Facets Video's release of Automatons is a good flat B&W encoding of this intentionally low-res production. Sound is good, although most of the post-dubbed audio has sync issues. Probably hand-finished on a computer, the audio atmospheres and sound effects are occasionally very creative. One of the battles is accompanied by a rock score from a group called The Noisettes.

The main DVD extra is almost as interesting as the film itself. A long featurette shows the painstaking technical work behind the fabrication of the sets, effects and makeup; it seems a shame that the Super-8 format negates so much of this detail work. The featurette is refreshingly free of the self-congratulatory promotional nonsense that crops up in many other making-ofs for independent genre pictures. Also included are a video trailer, FX outtakes and an interview with Angus Scrimm, the 'genre icon' of Phantasm.

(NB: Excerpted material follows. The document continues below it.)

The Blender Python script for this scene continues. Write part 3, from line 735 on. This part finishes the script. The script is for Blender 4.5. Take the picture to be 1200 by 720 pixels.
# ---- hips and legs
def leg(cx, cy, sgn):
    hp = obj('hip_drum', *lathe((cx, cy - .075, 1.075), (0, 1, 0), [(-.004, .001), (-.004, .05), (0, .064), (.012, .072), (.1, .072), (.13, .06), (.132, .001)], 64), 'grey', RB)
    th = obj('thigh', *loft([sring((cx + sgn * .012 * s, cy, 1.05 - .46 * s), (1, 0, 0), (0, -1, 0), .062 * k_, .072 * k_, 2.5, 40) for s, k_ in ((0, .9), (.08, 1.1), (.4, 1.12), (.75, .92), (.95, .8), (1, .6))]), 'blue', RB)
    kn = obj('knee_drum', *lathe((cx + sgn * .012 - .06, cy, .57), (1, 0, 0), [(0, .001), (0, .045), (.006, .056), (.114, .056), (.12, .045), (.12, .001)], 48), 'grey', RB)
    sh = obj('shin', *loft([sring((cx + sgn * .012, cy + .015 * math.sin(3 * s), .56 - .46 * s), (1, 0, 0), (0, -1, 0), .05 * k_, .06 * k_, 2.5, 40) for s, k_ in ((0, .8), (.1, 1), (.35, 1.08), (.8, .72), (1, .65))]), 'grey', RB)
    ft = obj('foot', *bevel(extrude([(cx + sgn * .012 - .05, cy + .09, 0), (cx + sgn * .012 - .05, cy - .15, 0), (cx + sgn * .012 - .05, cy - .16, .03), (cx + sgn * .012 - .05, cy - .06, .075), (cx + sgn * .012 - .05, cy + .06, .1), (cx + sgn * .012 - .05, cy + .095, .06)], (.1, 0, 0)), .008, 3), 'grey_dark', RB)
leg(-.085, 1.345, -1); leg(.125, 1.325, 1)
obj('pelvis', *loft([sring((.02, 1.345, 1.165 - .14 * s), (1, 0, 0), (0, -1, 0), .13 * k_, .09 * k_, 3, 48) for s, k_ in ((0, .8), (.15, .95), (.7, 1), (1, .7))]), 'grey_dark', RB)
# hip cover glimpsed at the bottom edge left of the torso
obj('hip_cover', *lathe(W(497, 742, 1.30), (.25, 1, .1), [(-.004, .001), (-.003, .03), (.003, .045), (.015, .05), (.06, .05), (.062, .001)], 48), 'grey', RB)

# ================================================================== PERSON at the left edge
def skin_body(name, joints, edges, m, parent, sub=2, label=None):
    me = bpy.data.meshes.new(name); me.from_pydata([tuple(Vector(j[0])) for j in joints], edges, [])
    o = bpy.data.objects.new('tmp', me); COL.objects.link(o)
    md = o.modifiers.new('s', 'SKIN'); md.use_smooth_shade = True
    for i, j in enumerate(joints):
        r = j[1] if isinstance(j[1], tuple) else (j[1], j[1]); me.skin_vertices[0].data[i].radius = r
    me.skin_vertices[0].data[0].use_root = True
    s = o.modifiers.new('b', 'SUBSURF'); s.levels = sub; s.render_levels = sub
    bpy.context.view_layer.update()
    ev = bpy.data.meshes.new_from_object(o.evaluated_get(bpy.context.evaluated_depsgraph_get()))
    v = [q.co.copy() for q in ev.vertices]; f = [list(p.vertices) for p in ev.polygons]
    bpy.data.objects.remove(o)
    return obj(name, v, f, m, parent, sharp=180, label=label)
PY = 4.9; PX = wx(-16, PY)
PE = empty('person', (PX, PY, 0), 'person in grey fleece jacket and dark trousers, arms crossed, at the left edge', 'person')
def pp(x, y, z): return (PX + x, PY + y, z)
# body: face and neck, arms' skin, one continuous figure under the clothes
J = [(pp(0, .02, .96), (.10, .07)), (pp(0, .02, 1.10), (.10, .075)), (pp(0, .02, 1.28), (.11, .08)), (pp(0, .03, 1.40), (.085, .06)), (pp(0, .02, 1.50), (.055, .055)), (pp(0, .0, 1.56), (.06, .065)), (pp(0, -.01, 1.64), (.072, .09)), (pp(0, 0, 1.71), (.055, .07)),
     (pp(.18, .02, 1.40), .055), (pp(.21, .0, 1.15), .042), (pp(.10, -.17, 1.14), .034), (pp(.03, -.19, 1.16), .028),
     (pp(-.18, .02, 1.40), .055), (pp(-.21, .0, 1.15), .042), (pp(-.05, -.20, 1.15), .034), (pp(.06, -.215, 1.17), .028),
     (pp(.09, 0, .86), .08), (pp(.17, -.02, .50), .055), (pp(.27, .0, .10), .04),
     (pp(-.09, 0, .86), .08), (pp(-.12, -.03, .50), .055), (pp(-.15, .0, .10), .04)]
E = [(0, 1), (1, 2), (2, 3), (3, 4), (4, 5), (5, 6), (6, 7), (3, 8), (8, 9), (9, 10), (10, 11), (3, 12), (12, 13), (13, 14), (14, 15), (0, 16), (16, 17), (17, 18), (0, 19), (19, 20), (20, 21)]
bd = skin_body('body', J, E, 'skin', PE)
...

On a scale of Excellent, Good, Fair, and Poor, Automatons rates:
Movie: Fair + ... or Good if you're part of the Film's grunge Sci-Fi target audience
Video: Good considering the overall visual concept favors a degraded image
Sound: Good
Supplements: Making-of featurette, Angus Scrimm interview, outtakes, trailer.
Packaging: Keep case
Reviewed: January 7, 2008

Republished by permission of Turner Classic Movies.

Footnote:

1. I had that exact experience, trying to watch Los Angeles station KTTV's Chiller Theater from San Bernardino on an inadequate antenna. I remember conspiring all day to watch Attack of the Crab Monsters, only to be confronted with a picture that was mostly video snow, with snatches of dialogue coming through the static. A sad day for little Savant. The degraded images in Automatons also remind me of my method at age ten of making movies with terrible effects look better ... I squinted, the image smeared out and my imagination filled in the rest! Works every time!